Scene script records
------
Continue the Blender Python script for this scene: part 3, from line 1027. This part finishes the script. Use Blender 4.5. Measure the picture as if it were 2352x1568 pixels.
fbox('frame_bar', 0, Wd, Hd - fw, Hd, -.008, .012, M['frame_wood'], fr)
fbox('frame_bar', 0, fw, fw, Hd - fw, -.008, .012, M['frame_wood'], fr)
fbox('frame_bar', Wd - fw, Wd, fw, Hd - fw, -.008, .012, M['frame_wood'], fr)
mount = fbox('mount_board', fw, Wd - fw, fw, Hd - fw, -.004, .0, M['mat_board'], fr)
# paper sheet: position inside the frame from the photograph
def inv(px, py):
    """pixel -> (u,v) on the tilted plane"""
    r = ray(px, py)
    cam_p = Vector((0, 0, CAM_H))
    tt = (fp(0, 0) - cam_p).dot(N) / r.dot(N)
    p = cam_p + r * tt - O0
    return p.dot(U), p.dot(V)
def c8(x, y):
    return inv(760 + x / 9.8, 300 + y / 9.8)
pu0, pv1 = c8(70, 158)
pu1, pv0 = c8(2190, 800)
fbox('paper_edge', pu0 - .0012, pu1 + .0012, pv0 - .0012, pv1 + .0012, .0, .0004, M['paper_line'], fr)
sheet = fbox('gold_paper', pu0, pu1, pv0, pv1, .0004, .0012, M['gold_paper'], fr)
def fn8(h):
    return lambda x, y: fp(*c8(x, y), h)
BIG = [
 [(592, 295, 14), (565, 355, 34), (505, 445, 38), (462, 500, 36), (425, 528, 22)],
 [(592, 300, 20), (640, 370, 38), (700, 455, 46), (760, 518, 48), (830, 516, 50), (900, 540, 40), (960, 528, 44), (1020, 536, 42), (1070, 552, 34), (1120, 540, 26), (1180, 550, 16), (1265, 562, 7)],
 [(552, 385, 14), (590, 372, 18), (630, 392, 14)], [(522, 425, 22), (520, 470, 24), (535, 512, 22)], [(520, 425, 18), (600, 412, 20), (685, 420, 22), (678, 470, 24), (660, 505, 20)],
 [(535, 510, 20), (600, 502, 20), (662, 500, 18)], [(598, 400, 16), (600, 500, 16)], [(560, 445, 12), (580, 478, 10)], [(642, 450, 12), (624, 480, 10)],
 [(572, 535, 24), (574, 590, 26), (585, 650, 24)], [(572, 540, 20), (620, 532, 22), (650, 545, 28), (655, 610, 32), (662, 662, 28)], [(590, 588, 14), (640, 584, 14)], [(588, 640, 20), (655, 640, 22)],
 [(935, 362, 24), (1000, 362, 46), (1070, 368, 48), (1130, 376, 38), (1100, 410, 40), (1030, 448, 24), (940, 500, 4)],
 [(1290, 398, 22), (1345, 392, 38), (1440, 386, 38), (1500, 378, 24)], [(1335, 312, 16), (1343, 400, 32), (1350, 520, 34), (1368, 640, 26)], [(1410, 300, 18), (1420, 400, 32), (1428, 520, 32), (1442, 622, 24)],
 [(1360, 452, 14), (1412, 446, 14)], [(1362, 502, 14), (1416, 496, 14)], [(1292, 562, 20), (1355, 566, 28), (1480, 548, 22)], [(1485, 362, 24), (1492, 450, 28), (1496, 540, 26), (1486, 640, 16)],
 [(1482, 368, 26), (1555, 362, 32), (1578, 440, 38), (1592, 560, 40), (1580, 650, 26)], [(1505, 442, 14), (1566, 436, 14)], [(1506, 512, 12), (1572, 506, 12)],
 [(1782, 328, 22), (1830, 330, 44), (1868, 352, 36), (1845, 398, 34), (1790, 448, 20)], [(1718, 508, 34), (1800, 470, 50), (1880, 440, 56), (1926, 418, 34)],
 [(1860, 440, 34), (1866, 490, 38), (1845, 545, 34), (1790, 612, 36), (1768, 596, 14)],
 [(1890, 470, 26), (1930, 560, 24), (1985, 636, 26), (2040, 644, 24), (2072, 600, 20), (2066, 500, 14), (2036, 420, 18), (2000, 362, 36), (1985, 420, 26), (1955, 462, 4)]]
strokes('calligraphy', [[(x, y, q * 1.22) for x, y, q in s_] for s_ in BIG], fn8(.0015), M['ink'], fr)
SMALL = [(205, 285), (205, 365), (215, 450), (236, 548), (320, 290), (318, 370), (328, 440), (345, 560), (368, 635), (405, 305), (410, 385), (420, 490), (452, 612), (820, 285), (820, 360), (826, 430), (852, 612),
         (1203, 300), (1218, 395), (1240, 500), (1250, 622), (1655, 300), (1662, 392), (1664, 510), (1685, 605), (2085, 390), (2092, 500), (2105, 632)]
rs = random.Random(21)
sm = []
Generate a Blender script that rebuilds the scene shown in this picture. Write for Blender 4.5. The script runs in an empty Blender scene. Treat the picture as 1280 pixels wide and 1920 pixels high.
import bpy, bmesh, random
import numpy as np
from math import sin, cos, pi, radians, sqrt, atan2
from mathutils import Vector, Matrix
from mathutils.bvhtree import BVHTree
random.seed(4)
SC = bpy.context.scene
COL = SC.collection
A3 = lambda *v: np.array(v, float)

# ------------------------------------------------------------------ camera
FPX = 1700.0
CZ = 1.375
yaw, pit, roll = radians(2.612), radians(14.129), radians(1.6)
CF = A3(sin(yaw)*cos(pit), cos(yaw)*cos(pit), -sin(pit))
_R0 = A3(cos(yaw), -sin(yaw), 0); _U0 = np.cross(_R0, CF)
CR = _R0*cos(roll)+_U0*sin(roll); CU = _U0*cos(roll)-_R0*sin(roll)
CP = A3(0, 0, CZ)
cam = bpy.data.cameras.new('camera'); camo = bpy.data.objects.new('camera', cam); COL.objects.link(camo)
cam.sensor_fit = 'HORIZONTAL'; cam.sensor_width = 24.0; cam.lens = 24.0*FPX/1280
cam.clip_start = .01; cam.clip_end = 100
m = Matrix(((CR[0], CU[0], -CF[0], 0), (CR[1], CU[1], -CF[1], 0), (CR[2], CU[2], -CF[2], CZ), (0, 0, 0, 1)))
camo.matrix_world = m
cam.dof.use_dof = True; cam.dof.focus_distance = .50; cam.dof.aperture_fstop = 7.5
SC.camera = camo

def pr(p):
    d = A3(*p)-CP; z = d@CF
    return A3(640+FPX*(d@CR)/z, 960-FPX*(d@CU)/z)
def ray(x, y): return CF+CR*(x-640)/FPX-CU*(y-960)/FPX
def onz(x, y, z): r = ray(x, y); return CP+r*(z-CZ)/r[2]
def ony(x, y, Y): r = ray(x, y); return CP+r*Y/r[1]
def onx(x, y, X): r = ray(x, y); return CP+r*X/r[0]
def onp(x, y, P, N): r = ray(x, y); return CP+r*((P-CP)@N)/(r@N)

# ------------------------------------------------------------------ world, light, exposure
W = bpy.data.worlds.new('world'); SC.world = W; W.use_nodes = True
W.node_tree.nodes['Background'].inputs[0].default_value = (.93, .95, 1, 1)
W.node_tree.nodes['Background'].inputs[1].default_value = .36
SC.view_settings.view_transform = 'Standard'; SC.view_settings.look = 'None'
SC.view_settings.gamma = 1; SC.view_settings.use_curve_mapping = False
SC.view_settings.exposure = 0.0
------
THE PROBLEM
Give back the whole listing exactly as it reads.

EXPECTED ANSWER
Continue the Blender Python script for this scene: part 3, from line 1027. This part finishes the script. Use Blender 4.5. Measure the picture as if it were 2352x1568 pixels.
fbox('frame_bar', 0, Wd, Hd - fw, Hd, -.008, .012, M['frame_wood'], fr)
fbox('frame_bar', 0, fw, fw, Hd - fw, -.008, .012, M['frame_wood'], fr)
fbox('frame_bar', Wd - fw, Wd, fw, Hd - fw, -.008, .012, M['frame_wood'], fr)
mount = fbox('mount_board', fw, Wd - fw, fw, Hd - fw, -.004, .0, M['mat_board'], fr)
# paper sheet: position inside the frame from the photograph
def inv(px, py):
    """pixel -> (u,v) on the tilted plane"""
    r = ray(px, py)
    cam_p = Vector((0, 0, CAM_H))
    tt = (fp(0, 0) - cam_p).dot(N) / r.dot(N)
    p = cam_p + r * tt - O0
    return p.dot(U), p.dot(V)
def c8(x, y):
    return inv(760 + x / 9.8, 300 + y / 9.8)
pu0, pv1 = c8(70, 158)
pu1, pv0 = c8(2190, 800)
fbox('paper_edge', pu0 - .0012, pu1 + .0012, pv0 - .0012, pv1 + .0012, .0, .0004, M['paper_line'], fr)
sheet = fbox('gold_paper', pu0, pu1, pv0, pv1, .0004, .0012, M['gold_paper'], fr)
def fn8(h):
    return lambda x, y: fp(*c8(x, y), h)
BIG = [
 [(592, 295, 14), (565, 355, 34), (505, 445, 38), (462, 500, 36), (425, 528, 22)],
 [(592, 300, 20), (640, 370, 38), (700, 455, 46), (760, 518, 48), (830, 516, 50), (900, 540, 40), (960, 528, 44), (1020, 536, 42), (1070, 552, 34), (1120, 540, 26), (1180, 550, 16), (1265, 562, 7)],
 [(552, 385, 14), (590, 372, 18), (630, 392, 14)], [(522, 425, 22), (520, 470, 24), (535, 512, 22)], [(520, 425, 18), (600, 412, 20), (685, 420, 22), (678, 470, 24), (660, 505, 20)],
 [(535, 510, 20), (600, 502, 20), (662, 500, 18)], [(598, 400, 16), (600, 500, 16)], [(560, 445, 12), (580, 478, 10)], [(642, 450, 12), (624, 480, 10)],
 [(572, 535, 24), (574, 590, 26), (585, 650, 24)], [(572, 540, 20), (620, 532, 22), (650, 545, 28), (655, 610, 32), (662, 662, 28)], [(590, 588, 14), (640, 584, 14)], [(588, 640, 20), (655, 640, 22)],
 [(935, 362, 24), (1000, 362, 46), (1070, 368, 48), (1130, 376, 38), (1100, 410, 40), (1030, 448, 24), (940, 500, 4)],
 [(1290, 398, 22), (1345, 392, 38), (1440, 386, 38), (1500, 378, 24)], [(1335, 312, 16), (1343, 400, 32), (1350, 520, 34), (1368, 640, 26)], [(1410, 300, 18), (1420, 400, 32), (1428, 520, 32), (1442, 622, 24)],
 [(1360, 452, 14), (1412, 446, 14)], [(1362, 502, 14), (1416, 496, 14)], [(1292, 562, 20), (1355, 566, 28), (1480, 548, 22)], [(1485, 362, 24), (1492, 450, 28), (1496, 540, 26), (1486, 640, 16)],
 [(1482, 368, 26), (1555, 362, 32), (1578, 440, 38), (1592, 560, 40), (1580, 650, 26)], [(1505, 442, 14), (1566, 436, 14)], [(1506, 512, 12), (1572, 506, 12)],
 [(1782, 328, 22), (1830, 330, 44), (1868, 352, 36), (1845, 398, 34), (1790, 448, 20)], [(1718, 508, 34), (1800, 470, 50), (1880, 440, 56), (1926, 418, 34)],
 [(1860, 440, 34), (1866, 490, 38), (1845, 545, 34), (1790, 612, 36), (1768, 596, 14)],
 [(1890, 470, 26), (1930, 560, 24), (1985, 636, 26), (2040, 644, 24), (2072, 600, 20), (2066, 500, 14), (2036, 420, 18), (2000, 362, 36), (1985, 420, 26), (1955, 462, 4)]]
strokes('calligraphy', [[(x, y, q * 1.22) for x, y, q in s_] for s_ in BIG], fn8(.0015), M['ink'], fr)
SMALL = [(205, 285), (205, 365), (215, 450), (236, 548), (320, 290), (318, 370), (328, 440), (345, 560), (368, 635), (405, 305), (410, 385), (420, 490), (452, 612), (820, 285), (820, 360), (826, 430), (852, 612),
         (1203, 300), (1218, 395), (1240, 500), (1250, 622), (1655, 300), (1662, 392), (1664, 510), (1685, 605), (2085, 390), (2092, 500), (2105, 632)]
rs = random.Random(21)
sm = []
Generate a Blender script that rebuilds the scene shown in this picture. Write for Blender 4.5. The script runs in an empty Blender scene. Treat the picture as 1280 pixels wide and 1920 pixels high.
import bpy, bmesh, random
import numpy as np
from math import sin, cos, pi, radians, sqrt, atan2
from mathutils import Vector, Matrix
from mathutils.bvhtree import BVHTree
random.seed(4)
SC = bpy.context.scene
COL = SC.collection
A3 = lambda *v: np.array(v, float)

# ------------------------------------------------------------------ camera
FPX = 1700.0
CZ = 1.375
yaw, pit, roll = radians(2.612), radians(14.129), radians(1.6)
CF = A3(sin(yaw)*cos(pit), cos(yaw)*cos(pit), -sin(pit))
_R0 = A3(cos(yaw), -sin(yaw), 0); _U0 = np.cross(_R0, CF)
CR = _R0*cos(roll)+_U0*sin(roll); CU = _U0*cos(roll)-_R0*sin(roll)
CP = A3(0, 0, CZ)
cam = bpy.data.cameras.new('camera'); camo = bpy.data.objects.new('camera', cam); COL.objects.link(camo)
cam.sensor_fit = 'HORIZONTAL'; cam.sensor_width = 24.0; cam.lens = 24.0*FPX/1280
cam.clip_start = .01; cam.clip_end = 100
m = Matrix(((CR[0], CU[0], -CF[0], 0), (CR[1], CU[1], -CF[1], 0), (CR[2], CU[2], -CF[2], CZ), (0, 0, 0, 1)))
camo.matrix_world = m
cam.dof.use_dof = True; cam.dof.focus_distance = .50; cam.dof.aperture_fstop = 7.5
SC.camera = camo

def pr(p):
    d = A3(*p)-CP; z = d@CF
    return A3(640+FPX*(d@CR)/z, 960-FPX*(d@CU)/z)
def ray(x, y): return CF+CR*(x-640)/FPX-CU*(y-960)/FPX
def onz(x, y, z): r = ray(x, y); return CP+r*(z-CZ)/r[2]
def ony(x, y, Y): r = ray(x, y); return CP+r*Y/r[1]
def onx(x, y, X): r = ray(x, y); return CP+r*X/r[0]
def onp(x, y, P, N): r = ray(x, y); return CP+r*((P-CP)@N)/(r@N)

# ------------------------------------------------------------------ world, light, exposure
W = bpy.data.worlds.new('world'); SC.world = W; W.use_nodes = True
W.node_tree.nodes['Background'].inputs[0].default_value = (.93, .95, 1, 1)
W.node_tree.nodes['Background'].inputs[1].default_value = .36
SC.view_settings.view_transform = 'Standard'; SC.view_settings.look = 'None'
SC.view_settings.gamma = 1; SC.view_settings.use_curve_mapping = False
SC.view_settings.exposure = 0.0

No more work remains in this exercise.